Progressing chronologically, Logevall starts with Charles de Gaulle’s critical opinion about the unnecessary U.S. involvement in South Vietnam and the need for a peaceful settlement. With a downturn in relations, U.S. policy makers worried that the South Vietnamese could start to negotiate with the North or that the North could understand U.S. hesitance as weakness and commit more troops to the South. Besides France, even Great Britain preferred to stay out of the conflict and privately challenged the United States. Except for the United States, everybody else was ready to talk. Ironically, the countries chief diplomat, Secretary of State Dean Rusk, did not belief in diplomacy.

Logevall is reluctant to join the voices that say Kennedy would have pulled out of Vietnam; instead, he believes that Kennedy would have acted similar to Johnson. The counterfactual argument aside, Logevall argues that Johnson, Robert S. McNamara, and Rusk silenced mid-level opposition that urged for negotiations. With the Diem and Kennedy assassinations, both countries had a changed situation: the U.S. a stubborn provincial leader and South Vietnam ever-increasing chaos.

Nevertheless, the Johnson administration had to project a different image until the November elections. The ambassador in Vietnam, Henry C. Lodge, worried more about neutralization and the French schemes to end the war than about political and military collapse. In order to prevent losing the war, Johnson contemplated a bombing campaign against North Vietnam. British opposition helped to postpone the air strikes. In the spring 1964, even McNamara grew pessimistic, but he continued to oppose negotiations.

Johnson remained committed to escalation but wanted to avoid such a policy before the election. The incidents in the Gulf of Tonkin gave Johnson the opportunity to get wide ranging powers from Congress. Logevall implies that the United States had staged the Tonkin Gulf incident to get a reason to escalate the war and bomb the North Vietnamese. During the entire Congressional debate about the Tonkin Gulf Resolution, the government continued to deceive Congress about the situation.

Early in 1964, the Johnson administration had set the day to escalate the war for January 1, 1965. With the deadline approaching fast, the government needed plans. Mid-level officials thought that a Communist Vietnam would resemble a Titoist Yugoslavia and might actually benefit the United States. Johnson could have pull out with allies opposed to war, the public unsupportive, and Vietnam’s anti-Americanism.

With a further escalation of the war in Vietnam on the horizon, Johnson tried to prevent a public and Congressional debate about the strategy his government pursued. Again, the situation in early 1965 offered opportunities for a pull out with the South Vietnamese having another military coup. As much as Tonkin was a way to get extensive military authority, the North Vietnamese attack on Pleiku gave an excuse to expand the United States’ role in Vietnam. However, all signs remained against war, except in the inner circles of the Johnson administration. Logevall concludes that despite Johnson inheriting a huge problem, he had still all options open. He determined to select war.

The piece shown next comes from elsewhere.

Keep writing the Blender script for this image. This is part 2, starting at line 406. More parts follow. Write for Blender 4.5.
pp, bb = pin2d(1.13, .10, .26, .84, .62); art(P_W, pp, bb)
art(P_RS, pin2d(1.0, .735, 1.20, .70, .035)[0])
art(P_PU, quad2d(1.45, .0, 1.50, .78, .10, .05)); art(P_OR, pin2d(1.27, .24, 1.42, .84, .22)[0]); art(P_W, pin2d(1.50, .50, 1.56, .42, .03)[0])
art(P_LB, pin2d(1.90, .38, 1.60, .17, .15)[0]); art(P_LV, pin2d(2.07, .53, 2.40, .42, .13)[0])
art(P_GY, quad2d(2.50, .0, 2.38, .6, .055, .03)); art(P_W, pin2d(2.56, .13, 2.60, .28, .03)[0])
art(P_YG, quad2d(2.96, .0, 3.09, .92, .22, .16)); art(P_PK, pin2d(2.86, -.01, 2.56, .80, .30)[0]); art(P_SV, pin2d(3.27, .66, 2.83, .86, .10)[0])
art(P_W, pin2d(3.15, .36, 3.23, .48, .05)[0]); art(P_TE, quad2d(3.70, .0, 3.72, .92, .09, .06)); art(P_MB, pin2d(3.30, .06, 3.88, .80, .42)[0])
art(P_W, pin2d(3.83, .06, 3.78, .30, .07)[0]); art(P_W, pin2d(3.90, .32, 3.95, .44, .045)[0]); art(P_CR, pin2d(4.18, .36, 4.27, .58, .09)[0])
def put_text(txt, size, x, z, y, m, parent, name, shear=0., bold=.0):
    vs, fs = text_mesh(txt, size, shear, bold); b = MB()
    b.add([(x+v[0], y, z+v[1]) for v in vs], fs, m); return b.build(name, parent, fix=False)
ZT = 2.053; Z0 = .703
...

Logevall’s book is an important challenge to the established Vietnam War historiography. Where historians have long debate whether going to war was a Cold War or imperialist scheme, Logevall suggests that war was solely a decision taken by the Johnson administration, which ruled out any other solutions to settle the conflict. With his breath of research, Logevall breaks new and important ground for scholars to contextualize the war.